-------- Material provided --------

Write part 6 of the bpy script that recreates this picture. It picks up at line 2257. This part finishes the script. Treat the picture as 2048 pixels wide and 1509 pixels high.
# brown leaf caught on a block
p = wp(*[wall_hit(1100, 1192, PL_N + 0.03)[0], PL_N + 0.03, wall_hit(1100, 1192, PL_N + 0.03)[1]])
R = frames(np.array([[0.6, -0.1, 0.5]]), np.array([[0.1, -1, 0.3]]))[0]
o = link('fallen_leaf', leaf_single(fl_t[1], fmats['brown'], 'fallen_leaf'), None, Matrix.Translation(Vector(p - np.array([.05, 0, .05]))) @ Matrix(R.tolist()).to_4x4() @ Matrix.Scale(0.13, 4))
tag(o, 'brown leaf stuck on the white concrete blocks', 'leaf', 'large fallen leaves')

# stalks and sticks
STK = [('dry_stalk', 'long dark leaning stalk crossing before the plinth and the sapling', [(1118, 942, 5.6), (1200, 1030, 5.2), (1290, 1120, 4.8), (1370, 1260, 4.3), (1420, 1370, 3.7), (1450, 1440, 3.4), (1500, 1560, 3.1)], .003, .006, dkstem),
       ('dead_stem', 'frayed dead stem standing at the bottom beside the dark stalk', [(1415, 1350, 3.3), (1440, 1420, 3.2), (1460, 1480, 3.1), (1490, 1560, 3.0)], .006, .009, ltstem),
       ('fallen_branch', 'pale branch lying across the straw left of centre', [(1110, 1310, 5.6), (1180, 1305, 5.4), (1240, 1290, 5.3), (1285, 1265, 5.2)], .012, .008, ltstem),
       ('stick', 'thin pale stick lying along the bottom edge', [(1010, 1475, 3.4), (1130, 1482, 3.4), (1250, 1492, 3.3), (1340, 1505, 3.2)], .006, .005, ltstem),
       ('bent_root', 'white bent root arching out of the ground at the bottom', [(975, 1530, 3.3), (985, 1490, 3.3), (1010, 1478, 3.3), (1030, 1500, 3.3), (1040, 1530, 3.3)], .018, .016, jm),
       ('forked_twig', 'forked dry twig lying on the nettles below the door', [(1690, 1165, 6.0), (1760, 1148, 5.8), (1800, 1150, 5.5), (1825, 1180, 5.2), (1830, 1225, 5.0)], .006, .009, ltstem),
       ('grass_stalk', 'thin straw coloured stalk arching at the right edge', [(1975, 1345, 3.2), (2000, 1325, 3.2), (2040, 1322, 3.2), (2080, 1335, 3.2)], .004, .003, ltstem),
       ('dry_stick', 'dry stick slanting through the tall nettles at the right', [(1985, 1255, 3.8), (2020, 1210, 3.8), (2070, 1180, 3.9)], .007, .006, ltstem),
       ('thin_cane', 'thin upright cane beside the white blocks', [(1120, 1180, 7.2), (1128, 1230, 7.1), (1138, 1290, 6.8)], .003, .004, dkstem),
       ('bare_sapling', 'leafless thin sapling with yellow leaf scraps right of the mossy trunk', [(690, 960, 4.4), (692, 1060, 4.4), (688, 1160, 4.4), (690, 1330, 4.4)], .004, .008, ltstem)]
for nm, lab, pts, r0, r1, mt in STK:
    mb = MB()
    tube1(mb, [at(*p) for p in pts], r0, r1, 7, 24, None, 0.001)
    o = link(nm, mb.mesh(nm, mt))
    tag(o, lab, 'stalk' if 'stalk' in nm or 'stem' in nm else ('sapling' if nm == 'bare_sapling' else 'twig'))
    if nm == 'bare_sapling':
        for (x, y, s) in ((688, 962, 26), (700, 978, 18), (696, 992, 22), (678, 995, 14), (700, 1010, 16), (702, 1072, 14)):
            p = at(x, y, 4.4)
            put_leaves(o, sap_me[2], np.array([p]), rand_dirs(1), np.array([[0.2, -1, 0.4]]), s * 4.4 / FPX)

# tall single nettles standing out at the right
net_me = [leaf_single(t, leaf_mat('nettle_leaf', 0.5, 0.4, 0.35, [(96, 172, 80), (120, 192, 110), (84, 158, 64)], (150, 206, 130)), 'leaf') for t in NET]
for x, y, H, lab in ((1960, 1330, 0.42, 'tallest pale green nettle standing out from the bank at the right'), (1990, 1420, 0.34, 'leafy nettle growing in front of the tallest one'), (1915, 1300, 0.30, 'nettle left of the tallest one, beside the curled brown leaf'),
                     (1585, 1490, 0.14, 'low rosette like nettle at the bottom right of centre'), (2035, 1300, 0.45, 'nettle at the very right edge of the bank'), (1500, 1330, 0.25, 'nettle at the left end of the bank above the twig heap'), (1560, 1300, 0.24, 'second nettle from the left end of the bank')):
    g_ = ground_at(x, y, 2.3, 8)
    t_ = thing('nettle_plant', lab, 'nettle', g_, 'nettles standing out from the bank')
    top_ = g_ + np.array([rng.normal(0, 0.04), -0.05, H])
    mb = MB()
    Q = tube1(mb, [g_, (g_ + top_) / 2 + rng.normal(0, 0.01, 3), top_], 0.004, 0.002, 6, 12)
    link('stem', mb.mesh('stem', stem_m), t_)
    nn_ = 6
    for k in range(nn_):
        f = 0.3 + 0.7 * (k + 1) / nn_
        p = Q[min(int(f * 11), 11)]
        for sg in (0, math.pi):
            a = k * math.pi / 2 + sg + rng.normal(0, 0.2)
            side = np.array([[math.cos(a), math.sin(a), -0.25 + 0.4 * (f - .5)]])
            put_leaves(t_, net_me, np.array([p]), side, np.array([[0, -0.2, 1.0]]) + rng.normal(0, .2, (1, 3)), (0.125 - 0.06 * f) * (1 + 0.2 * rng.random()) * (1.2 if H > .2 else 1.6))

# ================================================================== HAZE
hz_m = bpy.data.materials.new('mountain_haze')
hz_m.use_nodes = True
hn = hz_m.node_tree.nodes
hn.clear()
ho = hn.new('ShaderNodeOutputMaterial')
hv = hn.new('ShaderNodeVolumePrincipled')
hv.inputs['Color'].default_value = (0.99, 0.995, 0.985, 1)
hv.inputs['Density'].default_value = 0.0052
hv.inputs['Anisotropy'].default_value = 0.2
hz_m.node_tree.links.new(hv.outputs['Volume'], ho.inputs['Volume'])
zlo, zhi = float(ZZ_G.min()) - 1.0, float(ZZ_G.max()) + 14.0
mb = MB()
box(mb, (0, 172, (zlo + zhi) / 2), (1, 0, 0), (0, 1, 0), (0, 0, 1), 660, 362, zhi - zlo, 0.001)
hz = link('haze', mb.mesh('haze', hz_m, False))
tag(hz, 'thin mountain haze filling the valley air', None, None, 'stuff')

--------

◆ **Instructions to follow**: Return all the data above once more, precisely as given.

◆ **Worked answer**:
Write part 6 of the bpy script that recreates this picture. It picks up at line 2257. This part finishes the script. Treat the picture as 2048 pixels wide and 1509 pixels high.
# brown leaf caught on a block
p = wp(*[wall_hit(1100, 1192, PL_N + 0.03)[0], PL_N + 0.03, wall_hit(1100, 1192, PL_N + 0.03)[1]])
R = frames(np.array([[0.6, -0.1, 0.5]]), np.array([[0.1, -1, 0.3]]))[0]
o = link('fallen_leaf', leaf_single(fl_t[1], fmats['brown'], 'fallen_leaf'), None, Matrix.Translation(Vector(p - np.array([.05, 0, .05]))) @ Matrix(R.tolist()).to_4x4() @ Matrix.Scale(0.13, 4))
tag(o, 'brown leaf stuck on the white concrete blocks', 'leaf', 'large fallen leaves')

# stalks and sticks
STK = [('dry_stalk', 'long dark leaning stalk crossing before the plinth and the sapling', [(1118, 942, 5.6), (1200, 1030, 5.2), (1290, 1120, 4.8), (1370, 1260, 4.3), (1420, 1370, 3.7), (1450, 1440, 3.4), (1500, 1560, 3.1)], .003, .006, dkstem),
       ('dead_stem', 'frayed dead stem standing at the bottom beside the dark stalk', [(1415, 1350, 3.3), (1440, 1420, 3.2), (1460, 1480, 3.1), (1490, 1560, 3.0)], .006, .009, ltstem),
       ('fallen_branch', 'pale branch lying across the straw left of centre', [(1110, 1310, 5.6), (1180, 1305, 5.4), (1240, 1290, 5.3), (1285, 1265, 5.2)], .012, .008, ltstem),
       ('stick', 'thin pale stick lying along the bottom edge', [(1010, 1475, 3.4), (1130, 1482, 3.4), (1250, 1492, 3.3), (1340, 1505, 3.2)], .006, .005, ltstem),
       ('bent_root', 'white bent root arching out of the ground at the bottom', [(975, 1530, 3.3), (985, 1490, 3.3), (1010, 1478, 3.3), (1030, 1500, 3.3), (1040, 1530, 3.3)], .018, .016, jm),
       ('forked_twig', 'forked dry twig lying on the nettles below the door', [(1690, 1165, 6.0), (1760, 1148, 5.8), (1800, 1150, 5.5), (1825, 1180, 5.2), (1830, 1225, 5.0)], .006, .009, ltstem),
       ('grass_stalk', 'thin straw coloured stalk arching at the right edge', [(1975, 1345, 3.2), (2000, 1325, 3.2), (2040, 1322, 3.2), (2080, 1335, 3.2)], .004, .003, ltstem),
       ('dry_stick', 'dry stick slanting through the tall nettles at the right', [(1985, 1255, 3.8), (2020, 1210, 3.8), (2070, 1180, 3.9)], .007, .006, ltstem),
       ('thin_cane', 'thin upright cane beside the white blocks', [(1120, 1180, 7.2), (1128, 1230, 7.1), (1138, 1290, 6.8)], .003, .004, dkstem),
       ('bare_sapling', 'leafless thin sapling with yellow leaf scraps right of the mossy trunk', [(690, 960, 4.4), (692, 1060, 4.4), (688, 1160, 4.4), (690, 1330, 4.4)], .004, .008, ltstem)]
for nm, lab, pts, r0, r1, mt in STK:
    mb = MB()
    tube1(mb, [at(*p) for p in pts], r0, r1, 7, 24, None, 0.001)
    o = link(nm, mb.mesh(nm, mt))
    tag(o, lab, 'stalk' if 'stalk' in nm or 'stem' in nm else ('sapling' if nm == 'bare_sapling' else 'twig'))
    if nm == 'bare_sapling':
        for (x, y, s) in ((688, 962, 26), (700, 978, 18), (696, 992, 22), (678, 995, 14), (700, 1010, 16), (702, 1072, 14)):
            p = at(x, y, 4.4)
            put_leaves(o, sap_me[2], np.array([p]), rand_dirs(1), np.array([[0.2, -1, 0.4]]), s * 4.4 / FPX)

# tall single nettles standing out at the right
net_me = [leaf_single(t, leaf_mat('nettle_leaf', 0.5, 0.4, 0.35, [(96, 172, 80), (120, 192, 110), (84, 158, 64)], (150, 206, 130)), 'leaf') for t in NET]
for x, y, H, lab in ((1960, 1330, 0.42, 'tallest pale green nettle standing out from the bank at the right'), (1990, 1420, 0.34, 'leafy nettle growing in front of the tallest one'), (1915, 1300, 0.30, 'nettle left of the tallest one, beside the curled brown leaf'),
                     (1585, 1490, 0.14, 'low rosette like nettle at the bottom right of centre'), (2035, 1300, 0.45, 'nettle at the very right edge of the bank'), (1500, 1330, 0.25, 'nettle at the left end of the bank above the twig heap'), (1560, 1300, 0.24, 'second nettle from the left end of the bank')):
    g_ = ground_at(x, y, 2.3, 8)
    t_ = thing('nettle_plant', lab, 'nettle', g_, 'nettles standing out from the bank')
    top_ = g_ + np.array([rng.normal(0, 0.04), -0.05, H])
    mb = MB()
    Q = tube1(mb, [g_, (g_ + top_) / 2 + rng.normal(0, 0.01, 3), top_], 0.004, 0.002, 6, 12)
    link('stem', mb.mesh('stem', stem_m), t_)
    nn_ = 6
    for k in range(nn_):
        f = 0.3 + 0.7 * (k + 1) / nn_
        p = Q[min(int(f * 11), 11)]
        for sg in (0, math.pi):
            a = k * math.pi / 2 + sg + rng.normal(0, 0.2)
            side = np.array([[math.cos(a), math.sin(a), -0.25 + 0.4 * (f - .5)]])
            put_leaves(t_, net_me, np.array([p]), side, np.array([[0, -0.2, 1.0]]) + rng.normal(0, .2, (1, 3)), (0.125 - 0.06 * f) * (1 + 0.2 * rng.random()) * (1.2 if H > .2 else 1.6))

# ================================================================== HAZE
hz_m = bpy.data.materials.new('mountain_haze')
hz_m.use_nodes = True
hn = hz_m.node_tree.nodes
hn.clear()
ho = hn.new('ShaderNodeOutputMaterial')
hv = hn.new('ShaderNodeVolumePrincipled')
hv.inputs['Color'].default_value = (0.99, 0.995, 0.985, 1)
hv.inputs['Density'].default_value = 0.0052
hv.inputs['Anisotropy'].default_value = 0.2
hz_m.node_tree.links.new(hv.outputs['Volume'], ho.inputs['Volume'])
zlo, zhi = float(ZZ_G.min()) - 1.0, float(ZZ_G.max()) + 14.0
mb = MB()
box(mb, (0, 172, (zlo + zhi) / 2), (1, 0, 0), (0, 1, 0), (0, 0, 1), 660, 362, zhi - zlo, 0.001)
hz = link('haze', mb.mesh('haze', hz_m, False))
tag(hz, 'thin mountain haze filling the valley air', None, None, 'stuff')